Despite an opening-day defeat to Rangers and then a 4-1 thumping at McDiarmid Park, Motherwell looked like an entirely new side and it quickly began to show with physical, determined performances. After the two, aforementioned defeats Robinson’s side went on a run that saw them lose just three of their next 13 league games and climb as high as fourth in the league table.

 

 

This was no longer a team devoid of inspiration and feeling sorry for itself at the bottom of the table. It was a side willing to run through walls for their manager and seemingly feared no foe in their quest to break the status quo. Scottish football was blown away by Motherwell’s march to the League Cup final via knockout blows to both Aberdeen and Rangers, while simultaneously picking up impressive results against Celtic, Hearts and Hibs in the league. By the time Motherwell reached Hampden to face Brendan Rodgers’ invincible champions, they were sitting fourth in the Premiership, just four points off second-placed Rangers.

 

Although Motherwell would go on to narrowly lose the final and the subsequent double-header against Celtic directly afterwards would completely derail their form in the league, it was still the club’s first final in six years and undoubtedly a day in which fans could applaud and cherish the hard work and expertise that had got them there in the first place. Robinson had taken Motherwell from relegation fodder to a side capable of going toe-to-toe with Celtic’s history-defining side. And he did it all in the space of nine months.

 

 

When we take a look at the numbers such achievements are clearly highlighted in Robinson’s record against his predecessors at Fir Park.
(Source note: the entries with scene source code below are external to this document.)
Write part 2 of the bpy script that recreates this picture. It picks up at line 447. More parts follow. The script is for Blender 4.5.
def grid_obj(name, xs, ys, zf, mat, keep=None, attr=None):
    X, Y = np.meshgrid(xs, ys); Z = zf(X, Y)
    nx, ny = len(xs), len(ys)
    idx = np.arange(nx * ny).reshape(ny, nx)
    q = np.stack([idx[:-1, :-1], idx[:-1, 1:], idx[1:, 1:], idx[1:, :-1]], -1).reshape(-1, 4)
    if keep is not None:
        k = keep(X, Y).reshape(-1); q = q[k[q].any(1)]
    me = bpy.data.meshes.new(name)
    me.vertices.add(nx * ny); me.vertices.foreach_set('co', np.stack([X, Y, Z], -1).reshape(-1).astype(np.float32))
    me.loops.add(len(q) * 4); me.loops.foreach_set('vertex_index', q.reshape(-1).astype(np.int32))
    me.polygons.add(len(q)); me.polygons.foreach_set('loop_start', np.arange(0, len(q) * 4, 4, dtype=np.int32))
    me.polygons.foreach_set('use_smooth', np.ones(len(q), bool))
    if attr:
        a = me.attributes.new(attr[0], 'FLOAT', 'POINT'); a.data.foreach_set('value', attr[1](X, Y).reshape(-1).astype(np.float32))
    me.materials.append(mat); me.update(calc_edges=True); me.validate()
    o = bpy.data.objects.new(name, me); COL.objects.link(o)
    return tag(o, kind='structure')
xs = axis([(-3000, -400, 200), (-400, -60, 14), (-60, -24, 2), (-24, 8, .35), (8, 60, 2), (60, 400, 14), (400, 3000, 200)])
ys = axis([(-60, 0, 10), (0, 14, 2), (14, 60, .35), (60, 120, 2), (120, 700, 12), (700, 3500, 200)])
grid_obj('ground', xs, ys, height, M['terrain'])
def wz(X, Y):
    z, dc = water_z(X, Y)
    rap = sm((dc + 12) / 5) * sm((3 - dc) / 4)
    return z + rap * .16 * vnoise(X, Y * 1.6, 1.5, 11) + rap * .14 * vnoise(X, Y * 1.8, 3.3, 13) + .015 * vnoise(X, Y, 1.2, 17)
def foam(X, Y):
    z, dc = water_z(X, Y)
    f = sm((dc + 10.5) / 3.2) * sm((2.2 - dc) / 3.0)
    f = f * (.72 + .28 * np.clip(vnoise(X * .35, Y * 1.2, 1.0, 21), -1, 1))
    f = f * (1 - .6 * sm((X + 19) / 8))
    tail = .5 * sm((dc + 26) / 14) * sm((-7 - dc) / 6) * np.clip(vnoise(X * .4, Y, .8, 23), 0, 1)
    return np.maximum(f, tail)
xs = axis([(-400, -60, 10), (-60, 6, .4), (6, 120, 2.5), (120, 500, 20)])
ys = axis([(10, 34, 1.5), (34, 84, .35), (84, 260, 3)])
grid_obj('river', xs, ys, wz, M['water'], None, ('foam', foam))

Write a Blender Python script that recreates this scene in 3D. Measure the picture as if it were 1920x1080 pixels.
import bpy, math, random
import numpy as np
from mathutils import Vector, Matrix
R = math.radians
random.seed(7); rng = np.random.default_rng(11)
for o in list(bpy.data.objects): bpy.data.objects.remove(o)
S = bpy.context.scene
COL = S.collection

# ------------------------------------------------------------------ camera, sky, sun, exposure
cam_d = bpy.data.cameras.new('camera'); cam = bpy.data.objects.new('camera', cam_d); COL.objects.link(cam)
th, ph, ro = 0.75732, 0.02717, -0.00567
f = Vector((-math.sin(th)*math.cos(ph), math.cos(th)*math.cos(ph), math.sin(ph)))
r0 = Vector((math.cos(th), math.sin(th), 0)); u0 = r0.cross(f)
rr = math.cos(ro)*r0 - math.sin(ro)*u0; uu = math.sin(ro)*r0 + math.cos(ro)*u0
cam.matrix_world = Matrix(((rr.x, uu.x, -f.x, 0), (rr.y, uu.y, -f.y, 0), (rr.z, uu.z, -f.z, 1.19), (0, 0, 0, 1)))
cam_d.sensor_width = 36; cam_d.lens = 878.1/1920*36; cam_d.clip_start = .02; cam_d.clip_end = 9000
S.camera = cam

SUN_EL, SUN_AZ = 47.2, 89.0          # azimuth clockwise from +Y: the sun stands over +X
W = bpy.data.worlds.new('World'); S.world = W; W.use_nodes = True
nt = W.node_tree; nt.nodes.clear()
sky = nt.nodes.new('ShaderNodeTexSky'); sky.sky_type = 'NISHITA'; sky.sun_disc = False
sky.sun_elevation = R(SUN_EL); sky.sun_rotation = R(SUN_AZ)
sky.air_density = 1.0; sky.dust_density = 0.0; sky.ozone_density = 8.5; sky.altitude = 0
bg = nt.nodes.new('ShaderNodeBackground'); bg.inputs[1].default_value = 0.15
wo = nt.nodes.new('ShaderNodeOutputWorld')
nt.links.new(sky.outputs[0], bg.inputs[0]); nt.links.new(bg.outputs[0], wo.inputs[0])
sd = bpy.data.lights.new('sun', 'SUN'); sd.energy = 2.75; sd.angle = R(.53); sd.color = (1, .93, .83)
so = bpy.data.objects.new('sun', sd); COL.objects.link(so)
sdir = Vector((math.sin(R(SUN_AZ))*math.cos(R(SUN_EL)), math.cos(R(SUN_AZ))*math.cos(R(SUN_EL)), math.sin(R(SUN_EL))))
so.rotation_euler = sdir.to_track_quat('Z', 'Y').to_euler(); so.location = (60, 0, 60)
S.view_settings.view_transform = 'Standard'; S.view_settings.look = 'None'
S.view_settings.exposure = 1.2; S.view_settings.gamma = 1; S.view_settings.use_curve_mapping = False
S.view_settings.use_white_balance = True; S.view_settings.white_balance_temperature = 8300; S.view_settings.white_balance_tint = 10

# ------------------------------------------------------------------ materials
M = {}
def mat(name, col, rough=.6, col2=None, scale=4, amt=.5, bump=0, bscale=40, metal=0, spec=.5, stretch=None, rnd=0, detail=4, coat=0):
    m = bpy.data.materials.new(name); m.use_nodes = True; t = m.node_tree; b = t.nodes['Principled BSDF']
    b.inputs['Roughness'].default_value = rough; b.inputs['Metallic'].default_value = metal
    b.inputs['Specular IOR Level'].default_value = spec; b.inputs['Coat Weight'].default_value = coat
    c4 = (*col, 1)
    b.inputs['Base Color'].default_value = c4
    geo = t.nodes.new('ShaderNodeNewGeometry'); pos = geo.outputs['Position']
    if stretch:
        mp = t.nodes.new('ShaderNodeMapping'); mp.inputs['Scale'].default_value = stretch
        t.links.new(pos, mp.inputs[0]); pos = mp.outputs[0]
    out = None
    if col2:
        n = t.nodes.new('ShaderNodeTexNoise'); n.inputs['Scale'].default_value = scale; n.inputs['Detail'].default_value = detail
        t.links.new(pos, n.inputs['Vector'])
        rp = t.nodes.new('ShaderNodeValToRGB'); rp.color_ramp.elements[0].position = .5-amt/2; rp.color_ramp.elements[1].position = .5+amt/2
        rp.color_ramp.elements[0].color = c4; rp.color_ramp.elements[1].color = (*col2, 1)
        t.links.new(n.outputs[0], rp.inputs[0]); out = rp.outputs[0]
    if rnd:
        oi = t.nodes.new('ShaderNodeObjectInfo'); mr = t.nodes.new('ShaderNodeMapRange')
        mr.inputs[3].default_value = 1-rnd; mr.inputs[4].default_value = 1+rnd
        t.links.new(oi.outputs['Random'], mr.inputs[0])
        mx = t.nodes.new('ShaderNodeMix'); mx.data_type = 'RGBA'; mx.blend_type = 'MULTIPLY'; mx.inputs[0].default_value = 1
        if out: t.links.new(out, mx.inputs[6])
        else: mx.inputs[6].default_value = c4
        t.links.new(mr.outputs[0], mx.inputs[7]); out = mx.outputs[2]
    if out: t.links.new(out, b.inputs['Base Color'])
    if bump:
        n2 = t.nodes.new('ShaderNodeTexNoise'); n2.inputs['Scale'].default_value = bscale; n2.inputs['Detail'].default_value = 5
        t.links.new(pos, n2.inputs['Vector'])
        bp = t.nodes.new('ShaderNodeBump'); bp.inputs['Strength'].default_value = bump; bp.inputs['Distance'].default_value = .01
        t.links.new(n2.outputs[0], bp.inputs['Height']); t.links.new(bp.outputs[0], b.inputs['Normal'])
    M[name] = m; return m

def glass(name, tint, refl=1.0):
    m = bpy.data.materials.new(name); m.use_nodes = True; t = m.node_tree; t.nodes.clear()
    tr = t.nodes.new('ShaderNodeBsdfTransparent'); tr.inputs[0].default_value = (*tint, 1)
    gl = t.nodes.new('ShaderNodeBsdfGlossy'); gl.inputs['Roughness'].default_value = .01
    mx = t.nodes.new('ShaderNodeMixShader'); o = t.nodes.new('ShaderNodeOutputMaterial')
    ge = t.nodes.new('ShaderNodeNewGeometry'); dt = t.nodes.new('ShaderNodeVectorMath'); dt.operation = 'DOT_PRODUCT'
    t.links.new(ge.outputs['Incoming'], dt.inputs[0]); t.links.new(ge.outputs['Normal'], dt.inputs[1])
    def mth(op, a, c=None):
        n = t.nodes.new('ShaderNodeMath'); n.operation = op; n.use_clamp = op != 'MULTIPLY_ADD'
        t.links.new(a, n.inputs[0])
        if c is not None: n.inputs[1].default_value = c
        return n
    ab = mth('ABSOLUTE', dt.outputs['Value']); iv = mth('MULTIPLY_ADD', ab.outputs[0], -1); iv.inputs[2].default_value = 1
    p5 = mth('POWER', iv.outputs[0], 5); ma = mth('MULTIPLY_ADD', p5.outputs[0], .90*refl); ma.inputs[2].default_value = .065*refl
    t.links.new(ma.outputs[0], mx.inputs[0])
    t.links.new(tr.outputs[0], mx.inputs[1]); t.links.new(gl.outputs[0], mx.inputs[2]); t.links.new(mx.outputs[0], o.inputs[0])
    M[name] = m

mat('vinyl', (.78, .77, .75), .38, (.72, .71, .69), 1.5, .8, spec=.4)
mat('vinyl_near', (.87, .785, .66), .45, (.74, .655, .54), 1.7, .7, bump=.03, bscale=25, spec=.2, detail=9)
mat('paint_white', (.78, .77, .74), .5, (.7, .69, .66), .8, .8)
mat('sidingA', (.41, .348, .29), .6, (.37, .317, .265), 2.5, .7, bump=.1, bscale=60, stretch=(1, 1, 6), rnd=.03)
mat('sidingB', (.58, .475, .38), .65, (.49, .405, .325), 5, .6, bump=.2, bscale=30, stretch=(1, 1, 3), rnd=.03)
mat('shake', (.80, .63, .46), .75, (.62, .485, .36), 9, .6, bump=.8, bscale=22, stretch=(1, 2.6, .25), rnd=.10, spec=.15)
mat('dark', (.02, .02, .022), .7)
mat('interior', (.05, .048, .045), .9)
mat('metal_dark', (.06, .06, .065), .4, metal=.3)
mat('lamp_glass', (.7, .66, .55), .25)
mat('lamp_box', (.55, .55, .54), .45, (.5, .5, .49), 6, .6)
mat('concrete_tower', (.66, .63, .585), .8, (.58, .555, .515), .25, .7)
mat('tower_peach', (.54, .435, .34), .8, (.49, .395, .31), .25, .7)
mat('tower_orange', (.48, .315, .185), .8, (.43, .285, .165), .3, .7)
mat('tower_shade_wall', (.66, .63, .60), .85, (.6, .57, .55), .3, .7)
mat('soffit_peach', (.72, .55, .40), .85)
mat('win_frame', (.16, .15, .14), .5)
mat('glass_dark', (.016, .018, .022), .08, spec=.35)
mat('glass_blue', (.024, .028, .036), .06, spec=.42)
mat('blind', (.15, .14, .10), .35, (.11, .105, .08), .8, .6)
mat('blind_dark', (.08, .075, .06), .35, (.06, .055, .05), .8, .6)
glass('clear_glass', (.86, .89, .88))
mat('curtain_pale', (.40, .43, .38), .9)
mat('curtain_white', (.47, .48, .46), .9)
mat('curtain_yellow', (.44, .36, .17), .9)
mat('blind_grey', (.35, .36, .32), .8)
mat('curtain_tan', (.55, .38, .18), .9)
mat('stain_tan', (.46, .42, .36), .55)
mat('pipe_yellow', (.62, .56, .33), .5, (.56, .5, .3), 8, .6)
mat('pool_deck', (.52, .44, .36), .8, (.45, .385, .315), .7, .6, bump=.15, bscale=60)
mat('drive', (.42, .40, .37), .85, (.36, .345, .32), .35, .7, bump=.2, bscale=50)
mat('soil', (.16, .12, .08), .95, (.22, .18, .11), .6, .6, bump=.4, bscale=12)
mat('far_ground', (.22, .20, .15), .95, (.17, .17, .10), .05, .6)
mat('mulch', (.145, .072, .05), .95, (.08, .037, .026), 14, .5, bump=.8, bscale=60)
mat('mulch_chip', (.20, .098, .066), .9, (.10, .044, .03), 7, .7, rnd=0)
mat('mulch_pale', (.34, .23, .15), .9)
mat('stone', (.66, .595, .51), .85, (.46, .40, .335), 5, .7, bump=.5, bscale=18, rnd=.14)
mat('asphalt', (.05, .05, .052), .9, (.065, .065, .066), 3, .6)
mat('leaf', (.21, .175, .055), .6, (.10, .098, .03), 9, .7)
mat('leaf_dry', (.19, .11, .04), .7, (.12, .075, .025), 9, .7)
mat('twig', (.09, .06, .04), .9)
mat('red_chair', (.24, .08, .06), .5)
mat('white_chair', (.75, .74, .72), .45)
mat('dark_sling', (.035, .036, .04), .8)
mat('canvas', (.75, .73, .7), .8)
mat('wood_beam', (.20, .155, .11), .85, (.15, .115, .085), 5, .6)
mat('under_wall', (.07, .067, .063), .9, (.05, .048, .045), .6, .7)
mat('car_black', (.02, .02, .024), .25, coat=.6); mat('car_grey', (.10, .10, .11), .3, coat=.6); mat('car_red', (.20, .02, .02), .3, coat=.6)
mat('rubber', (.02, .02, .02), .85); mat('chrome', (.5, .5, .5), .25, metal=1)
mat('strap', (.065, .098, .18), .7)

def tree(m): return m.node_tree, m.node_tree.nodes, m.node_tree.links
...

The graph above shows the win percentage of each Motherwell manager going all the way back to Terry Butcher in 2002. And as we can see the current first-team coach doesn’t stack up too poorly at all.

 

Actually, it’s worth noting here that although Craig Brown sits top by just 0.47% it’s likely that Robinson will overtake him when his side enters the Premiership split and play their remaining games against the bottom half of the table. Although other managers may have taken Motherwell to greater heights in the league in the past 16 years, by the end of this current campaign none may have a better record of winning matches than Robinson.

 

In an era in which the Premiership top six is dominated by the country’s top five clubs, it’s hard to envisage a club breaking through quite like St Johnstone did under Tommy Wright once upon a time. Kilmarnock may achieve it under the stewardship of Steve Clarke yet aside from their own impressive season it is Motherwell that stand out as this season’s example of what can be achieved when the right coach arrives at precisely the right time. With one year under his belt at Fir Park, it’s undoubtedly an exciting time to be a Motherwell fan with Robinson in charge.